17. Dans le respect de la législation existante, adopte les recommandations et prend acte des opinions dissidentes formulées dans le troisième rapport du Comité permanent des droits de la personne et de la condition des personnes handicapées de la Chambre des communes intitulé La vie privée : où se situe la frontière? déposé à la Chambre des communes le 27 avril 1997 (annexe E du présent rapport). Il sollicite, conformément à l'article 109 du Règlement, une réponse à ces recommandations.

En conclusion, le Comité se retrouve ainsi devant une série de questions qu'il n'a pas eu le temps d'examiner comme il l'aurait souhaité.

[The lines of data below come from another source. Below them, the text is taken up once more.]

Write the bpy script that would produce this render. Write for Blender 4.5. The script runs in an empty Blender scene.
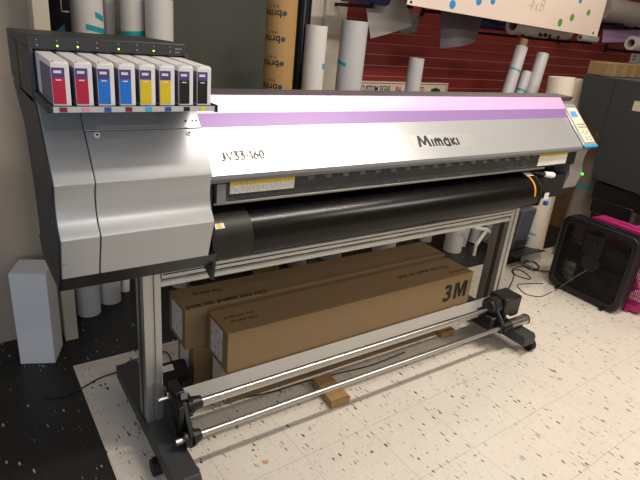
import bpy, math, random
from mathutils import Vector, Matrix
random.seed(7)
sc = bpy.context.scene
COL = sc.collection
PI = math.pi

# ------------------------------------------------------------------ camera
YAW, PITCH, ROLL, FPX, CAMH = 0.628175771, 0.38908382, 0.101217777, 537.6, 1.5155
_f = Vector((math.sin(YAW)*math.cos(PITCH), math.cos(YAW)*math.cos(PITCH), -math.sin(PITCH)))
_r = Vector((math.cos(YAW), -math.sin(YAW), 0)); _u = _r.cross(_f)
RIGHT = math.cos(ROLL)*_r + math.sin(ROLL)*_u
UP = -math.sin(ROLL)*_r + math.cos(ROLL)*_u
FWD = _f
CAM = Vector((0, 0, CAMH))
cd = bpy.data.cameras.new('camera'); cam = bpy.data.objects.new('camera', cd); COL.objects.link(cam)
cd.sensor_width = 36; cd.sensor_fit = 'HORIZONTAL'; cd.lens = 36*FPX/640; cd.clip_start = .02
M = Matrix((RIGHT, UP, -FWD)).transposed().to_4x4(); M.translation = CAM
cam.matrix_world = M
sc.camera = cam

def at(px, py, axis, v):
    """world point seen at a photo pixel on the plane axis = v"""
    d = FWD + (px-320)/FPX*RIGHT - (py-240)/FPX*UP
    k = 'xyz'.index(axis)
    return CAM + d*((v-CAM[k])/d[k])

# ------------------------------------------------------------------ materials
def lin(c):
    def f(u): return u/12.92 if u <= .04045 else ((u+.055)/1.055)**2.4
    if isinstance(c, str):
        c = c.lstrip('#'); c = [int(c[i:i+2], 16)/255 for i in (0, 2, 4)]
    return (f(c[0]), f(c[1]), f(c[2]), 1)

class NT:
    def __init__(s, name):
        s.m = bpy.data.materials.new(name); s.m.use_nodes = True
        s.t = s.m.node_tree; s.b = s.t.nodes['Principled BSDF']
    def n(s, typ, **kw):
        nd = s.t.nodes.new(typ)
        for k, v in kw.items(): setattr(nd, k, v)
        return nd
    def l(s, a, b): s.t.links.new(a, b)
    def math(s, op, a, b=None, c=None):
        nd = s.n('ShaderNodeMath', operation=op)
        for i, v in enumerate((a, b, c)):
            if v is None: continue
            if isinstance(v, (int, float)): nd.inputs[i].default_value = v
            else: s.l(v, nd.inputs[i])
        return nd.outputs[0]
    def mix(s, f, a, b):
        nd = s.n('ShaderNodeMix', data_type='RGBA')
        for i, v in ((0, f), (6, a), (7, b)):
            if isinstance(v, (int, float)): nd.inputs[i].default_value = v
            elif isinstance(v, tuple): nd.inputs[i].default_value = v
            else: s.l(v, nd.inputs[i])
        return nd.outputs[2]

MATS = {}
def mat(name, col, rough=.5, metal=0, var=.06, scale=30, bump=0, stretch=(1, 1, 1), emit=None, es=0, coat=0, spec=None):
    if name in MATS: return MATS[name]
    k = NT(name); c = lin(col)
    tc = k.n('ShaderNodeTexCoord'); mp = k.n('ShaderNodeMapping'); mp.inputs['Scale'].default_value = stretch
    k.l(tc.outputs['Object'], mp.inputs[0])
    nz = k.n('ShaderNodeTexNoise'); nz.inputs['Scale'].default_value = scale; nz.inputs['Detail'].default_value = 4
    k.l(mp.outputs[0], nz.inputs['Vector'])
    lo = tuple(x*(1-var) for x in c[:3])+(1,); hi = tuple(min(1, x*(1+var)) for x in c[:3])+(1,)
    k.l(k.mix(nz.outputs['Fac'], lo, hi), k.b.inputs['Base Color'])
    k.l(k.math('MULTIPLY_ADD', nz.outputs['Fac'], .12*rough, rough*.94), k.b.inputs['Roughness'])
    k.b.inputs['Metallic'].default_value = metal
    if coat: k.b.inputs['Coat Weight'].default_value = coat; k.b.inputs['Coat Roughness'].default_value = .12
    if spec is not None: k.b.inputs['Specular IOR Level'].default_value = spec
    if bump:
        bn = k.n('ShaderNodeBump'); bn.inputs['Strength'].default_value = bump; bn.inputs['Distance'].default_value = .002
        k.l(nz.outputs['Fac'], bn.inputs['Height']); k.l(bn.outputs[0], k.b.inputs['Normal'])
    if emit:
        k.b.inputs['Emission Color'].default_value = lin(emit); k.b.inputs['Emission Strength'].default_value = es
    MATS[name] = k.m
    return k.m

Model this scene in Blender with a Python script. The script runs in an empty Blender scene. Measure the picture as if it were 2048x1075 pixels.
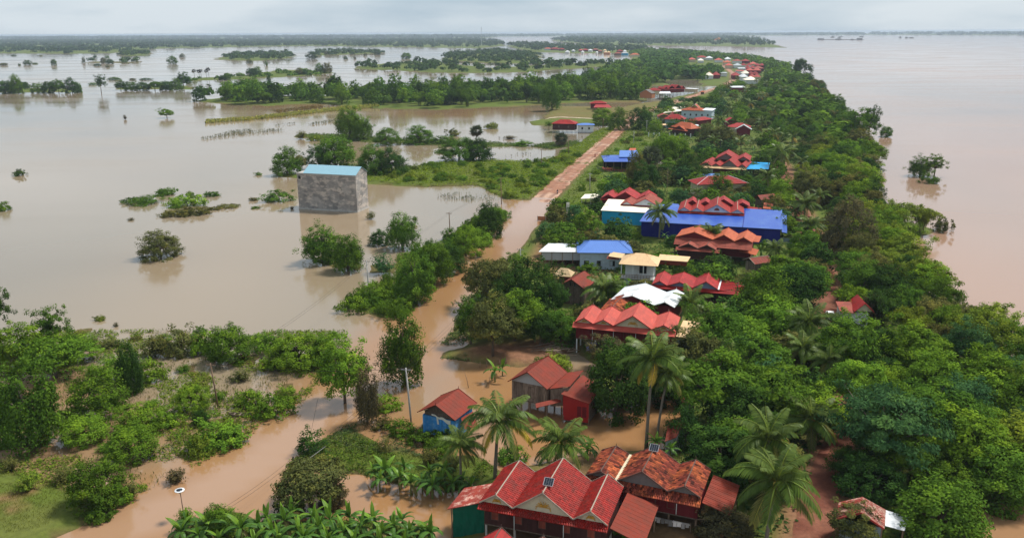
import bpy, math, random
import numpy as np
from mathutils import Matrix, Vector

# ------------------------------------------------------------------ camera, sky, sun, exposure
SC = bpy.context.scene
COL = SC.collection
CAM_H, FPX, HOR = 60.0, 1700.0, 64.5           # camera height, focal length in px of the 2048 px photo, horizon row
PITCH = math.atan((537.5 - HOR) / FPX)
ROLL = -math.radians(0.28)
_f = np.array([0, math.cos(PITCH), -math.sin(PITCH)])
_u0 = np.array([0, math.sin(PITCH), math.cos(PITCH)])
_r0 = np.array([1.0, 0, 0])
RT = math.cos(ROLL) * _r0 + math.sin(ROLL) * _u0
UP = -math.sin(ROLL) * _r0 + math.cos(ROLL) * _u0
FW = _f
CAMP = np.array([0, 0, CAM_H])
cd = bpy.data.cameras.new('camera')
cam = bpy.data.objects.new('camera', cd)
COL.objects.link(cam)
cd.sensor_width = 36.0
cd.lens = 36.0 * FPX / 2048.0
cd.clip_start, cd.clip_end = 0.5, 60000.0
cam.matrix_world = Matrix(((RT[0], UP[0], -FW[0], 0), (RT[1], UP[1], -FW[1], 0), (RT[2], UP[2], -FW[2], CAM_H), (0, 0, 0, 1)))
SC.camera = cam

SUN_EL, SUN_AZ = math.radians(58), math.radians(62)      # azimuth clockwise from +Y (the viewing direction)
sun_dir = Vector((math.sin(SUN_AZ) * math.cos(SUN_EL), math.cos(SUN_AZ) * math.cos(SUN_EL), math.sin(SUN_EL)))
W = bpy.data.worlds.new("World")
SC.world = W
W.use_nodes = True
nt = W.node_tree
nt.nodes.clear()
wo = nt.nodes.new('ShaderNodeOutputWorld')
bg = nt.nodes.new('ShaderNodeBackground')
bg.inputs['Strength'].default_value = 0.068
sky = nt.nodes.new('ShaderNodeTexSky')
sky.sky_type = 'NISHITA'
sky.sun_disc = False
sky.sun_elevation = SUN_EL
sky.sun_rotation = SUN_AZ
sky.air_density, sky.dust_density, sky.ozone_density = 1.0, 2.0, 1.0
tc = nt.nodes.new('ShaderNodeTexCoord')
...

  • Comment les droits des citoyens à la vie privée seront-ils protégés si le NAS est « modernisé » ou « remplacé »?
  • Comment faire pour empêcher les comparaisons inappropriées de données?
  • Quelles sont les meilleures façons de protéger les citoyens de l'incidence croissante de vol d'identité?
  • Serons-nous prêts à satisfaire ceux qui, à mesure que le commerce électronique se répand, réclament pour chaque Canadien un identificateur sûr?
  • À mesure que la technologie se raffine et prend plus d'ampleur, faudrait-il accroître les pouvoirs du Commissaire fédéral à la protection de la vie privée pour lutter contre les intrusions dans la vie privée des Canadiens et, le cas échéant, quelle serait la portée de ces pouvoirs?
  • Quels coûts la protection de la vie privée entraînerait-elle?
  • Dans quelle mesure les Canadiens sont-ils disposés à faire les frais d'une technologie coûteuse pour assurer la protection de leur vie privée?
  • Comment équilibrons-nous le besoin d'accroître l'efficacité et les droits de chacun à la protection de la vie privée?
  • Comment parons-nous, de façon proactive, à la fraude et aux abus du système de NAS ainsi qu'aux autres formes de fraude relatives aux cartes?

Voilà un échantillon des grandes questions d'orientation auxquelles les gouvernements devront trouver réponse dans les années à venir. Impossible de répondre par oui ou non, ou par vrai ou faux, à aucune d'elles. Chacune suppose des compromis. Comme dans le débat public de portée générale sur la vie privée, les décisions fondamentales reposent ici sur un « consentement éclairé ». Pour prendre ces décisions, les politiciens et les Canadiens ont besoin de se renseigner et de discuter. Les décisions sur l'utilisation actuelle du NAS ont été trop souvent prises par défaut; c'est une chose que, inacceptable alors comme aujourd'hui, il faudrait éviter à l'avenir.